▸ Objective
Extract everything from the first line through the line with "cd.sensor_width = 36.0;", both ends included, except for any pictures.

▸ Data segment
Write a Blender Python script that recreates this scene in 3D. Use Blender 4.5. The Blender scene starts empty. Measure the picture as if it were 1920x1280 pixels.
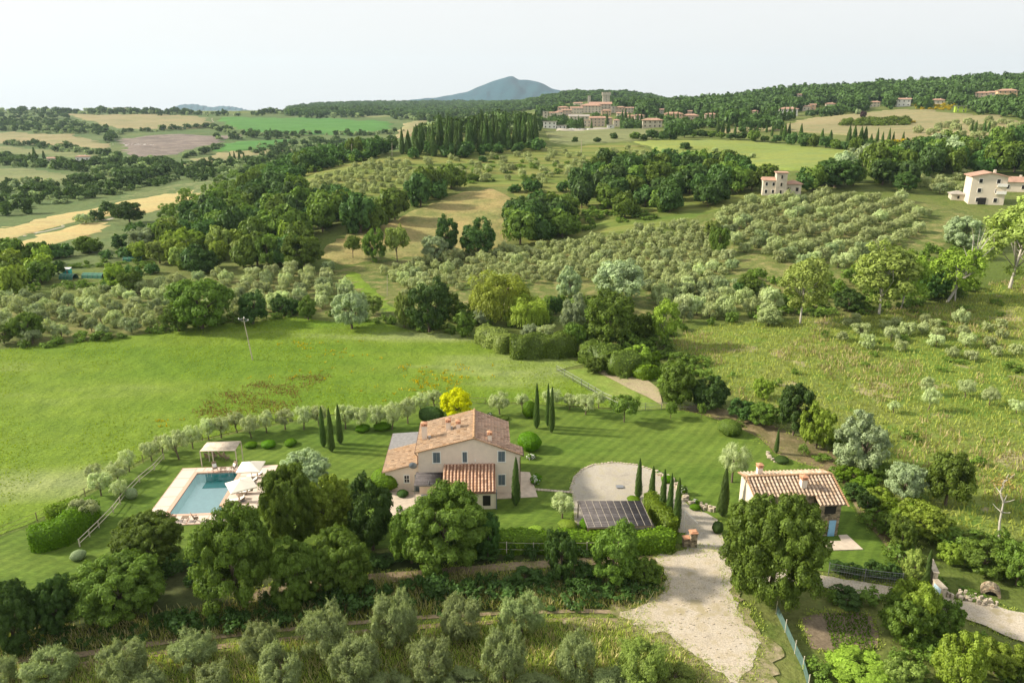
import bpy, math, random
import numpy as np
from mathutils import Vector, Matrix
from mathutils.geometry import delaunay_2d_cdt

# ------------------------------------------------------------------ camera
F = 1371.0; PITCH = math.radians(17.8); CAMH = 45.0
SP, CP = math.sin(PITCH), math.cos(PITCH)
scene = bpy.context.scene
cd = bpy.data.cameras.new('camera'); cam = bpy.data.objects.new('camera', cd)
scene.collection.objects.link(cam); scene.camera = cam
cam.location = (0, 0, CAMH); cam.rotation_euler = (math.pi/2 - PITCH, 0, 0)
cd.sensor_width = 36.0; cd.lens = 36.0*F/1920.0; cd.clip_start = 0.5; cd.clip_end = 40000

# ------------------------------------------------------------------ light
SUN_EL, SUN_AZ = math.radians(30), math.radians(-82)      # azimuth from +Y towards +X
world = bpy.data.worlds.new('World'); scene.world = world; world.use_nodes = True
nt = world.node_tree; nt.nodes.clear()
sky = nt.nodes.new('ShaderNodeTexSky'); sky.sky_type = 'NISHITA'; sky.sun_disc = False
sky.sun_elevation = SUN_EL; sky.sun_rotation = SUN_AZ
sky.dust_density = 4.0; sky.air_density = 1.0; sky.altitude = 200
mixw = nt.nodes.new('ShaderNodeMix'); mixw.data_type = 'RGBA'; mixw.inputs[0].default_value = 0.92
mixw.inputs[7].default_value = (3.9, 3.83, 3.74, 1)           # thin white overcast over the blue
bgw = nt.nodes.new('ShaderNodeBackground'); bgw.inputs[1].default_value = 0.122
ow = nt.nodes.new('ShaderNodeOutputWorld')
nt.links.new(sky.outputs[0], mixw.inputs[6]); nt.links.new(mixw.outputs[2], bgw.inputs[0])
nt.links.new(bgw.outputs[0], ow.inputs[0])
sd = bpy.data.lights.new('sun', 'SUN'); sun = bpy.data.objects.new('sun', sd)
scene.collection.objects.link(sun)
sd.energy = 3.9; sd.angle = math.radians(5); sd.color = (1.0, 0.90, 0.74)
sdir = Vector((math.sin(SUN_AZ)*math.cos(SUN_EL), math.cos(SUN_AZ)*math.cos(SUN_EL), math.sin(SUN_EL)))
sun.rotation_euler = sdir.to_track_quat('Z', 'Y').to_euler()
scene.view_settings.view_transform = 'Standard'; scene.view_settings.look = 'None'
scene.view_settings.gamma = 1.0; scene.view_settings.exposure = 1.06
scene.cycles.max_bounces = 6; scene.cycles.transmission_bounces = 4; scene.cycles.transparent_max_bounces = 8
scene.cycles.diffuse_bounces = 3; scene.cycles.volume_bounces = 0

rnd = random.Random(7); nprng = np.random.default_rng(7)
col = scene.collection

# ------------------------------------------------------------------ terrain heights: columns of (distance, height)
COLS = {
 -400: [(60,0),(150,0),(400,-2),(700,-3),(1000,5),(1400,24),(1800,38),(2500,10),(9000,0)],
 0:    [(60,0),(150,0),(250,-1),(400,-2),(700,-3),(1000,6),(1300,19),(1600,31),(1800,35),(2500,10),(9000,0)],
 320:  [(60,0),(150,0),(250,0),(450,0),(700,-3),(1000,7),(1300,18),(1600,29),(1900,33),(2500,10),(9000,0)],
 480:  [(60,0),(150,0),(230,1),(300,5),(360,7),(450,5),(700,-2),(1000,8),(1300,19),(1600,30),(1900,33),(2600,20),(9000,0)],
 640:  [(60,0),(150,0),(200,0),(240,4),(300,9),(360,14),(420,16),(500,11),(700,0),(1000,8),(1300,20),(1600,30),(1900,34),(2600,44),(3200,50),(9000,0)],
 820:  [(60,0),(150,0),(200,0),(240,3),(300,9),(380,18),(460,24.5),(520,26),(700,15),(1000,14),(1300,23),(1900,30),(2600,42),(3200,56),(9000,0)],
 960:  [(60,0),(150,0),(200,1),(260,5),(320,12),(380,17),(450,24),(520,28),(600,29),(800,27),(1300,28),(1900,46),(2600,52),(3200,54),(9000,0)],
 1080: [(60,0),(150,0),(200,1),(250,4),(320,12),(400,19),(480,24),(600,26),(720,25),(850,30),(1000,40),(1200,34),(1900,72),(2200,68),(3200,48),(9000,0)],
 1160: [(60,0),(150,0),(200,1.5),(250,6),(320,13),(400,19.5),(480,24),(600,26),(720,26),(850,31),(1000,40),(1200,34),(1900,72),(2200,68),(3200,48),(9000,0)],
 1300: [(60,0),(150,0),(200,2),(250,8),(300,13),(400,20),(450,23),(520,25.5),(600,28),(720,30),(900,36),(1100,42),(1400,45),(2200,40),(9000,0)],
 1500: [(60,0),(150,1),(200,5),(250,11.5),(300,17),(400,21),(480,25),(560,27.5),(700,33),(900,42),(1100,56),(1300,58),(2200,40),(9000,0)],
 1700: [(60,0),(110,0),(150,2),(200,6),(250,12),(300,17),(400,22),(480,25),(560,29),(700,38),(900,50),(1100,66),(1300,66),(2200,40),(9000,0)],
 1920: [(60,0),(110,0.5),(150,3),(200,8),(250,13),(300,17),(400,23),(480,28),(600,38),(700,46),(900,63),(1100,75),(1300,70),(2200,40),(9000,0)],
 2300: [(60,0),(110,1),(150,5),(200,10),(250,15),(300,19),(400,27),(480,34),(600,44),(700,52),(900,70),(1100,80),(1300,74),(2200,40),(9000,0)],
}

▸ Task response
Write a Blender Python script that recreates this scene in 3D. Use Blender 4.5. The Blender scene starts empty. Measure the picture as if it were 1920x1280 pixels.
import bpy, math, random
import numpy as np
from mathutils import Vector, Matrix
from mathutils.geometry import delaunay_2d_cdt

# ------------------------------------------------------------------ camera
F = 1371.0; PITCH = math.radians(17.8); CAMH = 45.0
SP, CP = math.sin(PITCH), math.cos(PITCH)
scene = bpy.context.scene
cd = bpy.data.cameras.new('camera'); cam = bpy.data.objects.new('camera', cd)
scene.collection.objects.link(cam); scene.camera = cam
cam.location = (0, 0, CAMH); cam.rotation_euler = (math.pi/2 - PITCH, 0, 0)
cd.sensor_width = 36.0; cd.lens = 36.0*F/1920.0; cd.clip_start = 0.5; cd.clip_end = 40000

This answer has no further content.